Your task is to copy the listing exactly. Drop any pictures from the copy.

══════

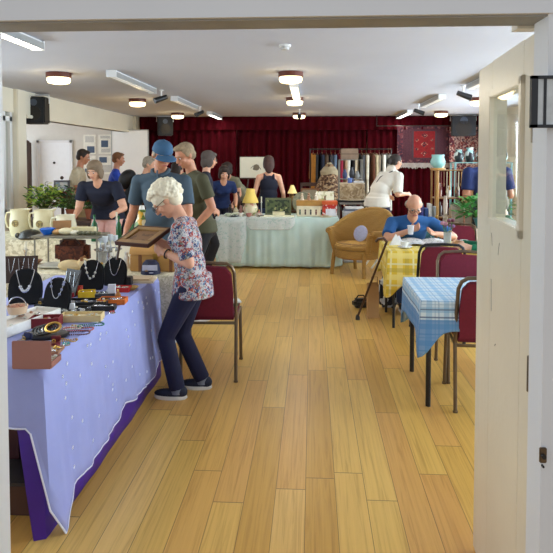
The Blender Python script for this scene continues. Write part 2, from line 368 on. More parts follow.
# ------------------------------------------------------------------ curtains
REDC = base('dark_red_curtain', s(64, 3, 13), 1, var=.12, nscale=8, spec=.1)
def curtain(name, label, x0, x1, z0, z1, y, amp, fold, depth=0):
    def f(u, v):
        x = x0 + (x1 - x0) * u; ph = x / fold * 2 * pi
        return V((x + .25 * amp * sin(ph * .37), y + amp * sin(ph) * (1 - .35 * v) + .3 * amp * sin(ph * .43 + 1), z0 + (z1 - z0) * v))
    return one(name, MB().sheet(f, int((x1 - x0) / fold * 10), 8), REDC, label, 'curtain', solid=.004)
curtain('stage_curtain', 'dark red gathered stage curtain, left half behind the standing people', -4.33, -1.9, .02, 2.36, 14.95, .05, .19)
curtain('stage_curtain', 'dark red gathered stage curtain in the middle, behind the clothes rail', -1.88, 1.35, .02, 2.36, 15.05, .05, .17)
curtain('stage_curtain', 'dark red gathered stage curtain on the right behind the hung rugs', 1.37, 4.15, .02, 2.36, 15.0, .05, .18)
curtain('curtain_valance', 'long dark red gathered valance along the top of the stage curtains', -4.33, 4.15, 2.31, 2.645, 14.86, .03, .21)

# ------------------------------------------------------------------ lamps
OPAL = base('opal_glass_lit', s(255, 240, 205), .4, var=.01, emit=(1, .80, .45), estr=3.2)
RING = base('brown_lamp_ring', s(98, 42, 26), .4, var=.1)
k0 = None
names = {(-3.07, 7.15): 'round brown-rimmed ceiling lamp nearest on the left', (-3.05, 10.37): 'round brown-rimmed ceiling lamp, middle of the left row', (-3.07, 13.6): 'round brown-rimmed ceiling lamp farthest left by the curtain',
         (-.26, 7.25): 'round ceiling lamp nearest in the middle row', (-.30, 10.3): 'round ceiling lamp second in the middle row', (-.30, 13.75): 'round ceiling lamp above the middle of the curtain',
         (2.82, 13.4): 'round ceiling lamp above the large red rug', (2.84, 10.5): 'round ceiling lamp half hidden by the open door', (2.82, 7.2): 'round ceiling lamp seen through the door glass'}
for (x, y), lb in names.items():
    if k0 is None:
        k0 = thing('ceiling_lamp', lb, 'lamp', (x, y, ZC - .001), 0, 'round ceiling lamps')
        MB().lathe([(.1, -.0), (.15, -.0), (.15, -.055), (.138, -.06), (.1, -.06)]).out('rim', RING, k0)
        MB().lathe([(.08, -.05), (.135, -.055), (.14, -.09), (.125, -.12), (.07, -.133), (.0, -.135)]).out('diffuser', OPAL, k0)
    else: dup(k0, (x, y, ZC - .001), 0, lb)
    l = bpy.data.lights.new('lamp_bulb', 'POINT'); l.energy = 4; l.color = (1, .78, .42); l.shadow_soft_size = .1
    o = bpy.data.objects.new('lamp_bulb', l); COL.objects.link(o); o.location = (x, y, ZC - .26)
TUBE = base('lit_tube', s(255, 250, 235), .4, var=.01, emit=(1, .97, .88), estr=5)
TUBEW = base('unlit_tube_glow', s(240, 240, 236), .35, var=.01, emit=(1, .98, .92), estr=.12)  # for strips that are off: a faint glow put into the material
def strip(x, y0, y1, lit, label, rz=0):
    k = thing('strip_light', label, 'lamp', (x, (y0 + y1) / 2, ZC - .001), rz, 'fluorescent strip lights'); L = (y1 - y0) / 2
    MB().b2((-.05, -L, -.035), (.05, L, 0), .006).out('housing', WHITE, k, False)
    m = MB().b2((-.062, -L, -.075), (-.05, L, -.02)).b2((.05, -L, -.075), (.062, L, -.02)); m.out('reflector', base('grey_enamel', s(170, 172, 172), .3, .3, var=.03), k, False)
    MB().b2((-.045, -L + .03, -.078), (.045, L - .03, -.036), .012).out('diffuser', TUBE if lit else TUBEW, k, False)
    for sy in (-1, 1): MB().b2((-.06, sy * L - .012, -.082), (.06, sy * L + .012, 0)).out('end_cap', WHITE, k, False)
    if lit: area('strip_glow', (x, (y0 + y1) / 2, ZC - .09), (0, 0, 0), .1, 2 * L, 14, (1, .96, .86))
strip(-2.42, 3.5, 5.2, True, 'bright lit strip light at the near left of the ceiling')
strip(-2.35, 6.95, 8.75, False, 'unlit strip light, first of the left row past the bright one')
strip(-2.29, 9.9, 11.7, False, 'unlit strip light in the left row, before the lit far one')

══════

▶ **Solution to the problem**:
The Blender Python script for this scene continues. Write part 2, from line 368 on. More parts follow.
# ------------------------------------------------------------------ curtains
REDC = base('dark_red_curtain', s(64, 3, 13), 1, var=.12, nscale=8, spec=.1)
def curtain(name, label, x0, x1, z0, z1, y, amp, fold, depth=0):
    def f(u, v):
        x = x0 + (x1 - x0) * u; ph = x / fold * 2 * pi
        return V((x + .25 * amp * sin(ph * .37), y + amp * sin(ph) * (1 - .35 * v) + .3 * amp * sin(ph * .43 + 1), z0 + (z1 - z0) * v))
    return one(name, MB().sheet(f, int((x1 - x0) / fold * 10), 8), REDC, label, 'curtain', solid=.004)
curtain('stage_curtain', 'dark red gathered stage curtain, left half behind the standing people', -4.33, -1.9, .02, 2.36, 14.95, .05, .19)
curtain('stage_curtain', 'dark red gathered stage curtain in the middle, behind the clothes rail', -1.88, 1.35, .02, 2.36, 15.05, .05, .17)
curtain('stage_curtain', 'dark red gathered stage curtain on the right behind the hung rugs', 1.37, 4.15, .02, 2.36, 15.0, .05, .18)
curtain('curtain_valance', 'long dark red gathered valance along the top of the stage curtains', -4.33, 4.15, 2.31, 2.645, 14.86, .03, .21)

# ------------------------------------------------------------------ lamps
OPAL = base('opal_glass_lit', s(255, 240, 205), .4, var=.01, emit=(1, .80, .45), estr=3.2)
RING = base('brown_lamp_ring', s(98, 42, 26), .4, var=.1)
k0 = None
names = {(-3.07, 7.15): 'round brown-rimmed ceiling lamp nearest on the left', (-3.05, 10.37): 'round brown-rimmed ceiling lamp, middle of the left row', (-3.07, 13.6): 'round brown-rimmed ceiling lamp farthest left by the curtain',
         (-.26, 7.25): 'round ceiling lamp nearest in the middle row', (-.30, 10.3): 'round ceiling lamp second in the middle row', (-.30, 13.75): 'round ceiling lamp above the middle of the curtain',
         (2.82, 13.4): 'round ceiling lamp above the large red rug', (2.84, 10.5): 'round ceiling lamp half hidden by the open door', (2.82, 7.2): 'round ceiling lamp seen through the door glass'}
for (x, y), lb in names.items():
    if k0 is None:
        k0 = thing('ceiling_lamp', lb, 'lamp', (x, y, ZC - .001), 0, 'round ceiling lamps')
        MB().lathe([(.1, -.0), (.15, -.0), (.15, -.055), (.138, -.06), (.1, -.06)]).out('rim', RING, k0)
        MB().lathe([(.08, -.05), (.135, -.055), (.14, -.09), (.125, -.12), (.07, -.133), (.0, -.135)]).out('diffuser', OPAL, k0)
    else: dup(k0, (x, y, ZC - .001), 0, lb)
    l = bpy.data.lights.new('lamp_bulb', 'POINT'); l.energy = 4; l.color = (1, .78, .42); l.shadow_soft_size = .1
    o = bpy.data.objects.new('lamp_bulb', l); COL.objects.link(o); o.location = (x, y, ZC - .26)
TUBE = base('lit_tube', s(255, 250, 235), .4, var=.01, emit=(1, .97, .88), estr=5)
TUBEW = base('unlit_tube_glow', s(240, 240, 236), .35, var=.01, emit=(1, .98, .92), estr=.12)  # for strips that are off: a faint glow put into the material
def strip(x, y0, y1, lit, label, rz=0):
    k = thing('strip_light', label, 'lamp', (x, (y0 + y1) / 2, ZC - .001), rz, 'fluorescent strip lights'); L = (y1 - y0) / 2
    MB().b2((-.05, -L, -.035), (.05, L, 0), .006).out('housing', WHITE, k, False)
    m = MB().b2((-.062, -L, -.075), (-.05, L, -.02)).b2((.05, -L, -.075), (.062, L, -.02)); m.out('reflector', base('grey_enamel', s(170, 172, 172), .3, .3, var=.03), k, False)
    MB().b2((-.045, -L + .03, -.078), (.045, L - .03, -.036), .012).out('diffuser', TUBE if lit else TUBEW, k, False)
    for sy in (-1, 1): MB().b2((-.06, sy * L - .012, -.082), (.06, sy * L + .012, 0)).out('end_cap', WHITE, k, False)
    if lit: area('strip_glow', (x, (y0 + y1) / 2, ZC - .09), (0, 0, 0), .1, 2 * L, 14, (1, .96, .86))
strip(-2.42, 3.5, 5.2, True, 'bright lit strip light at the near left of the ceiling')
strip(-2.35, 6.95, 8.75, False, 'unlit strip light, first of the left row past the bright one')
strip(-2.29, 9.9, 11.7, False, 'unlit strip light in the left row, before the lit far one')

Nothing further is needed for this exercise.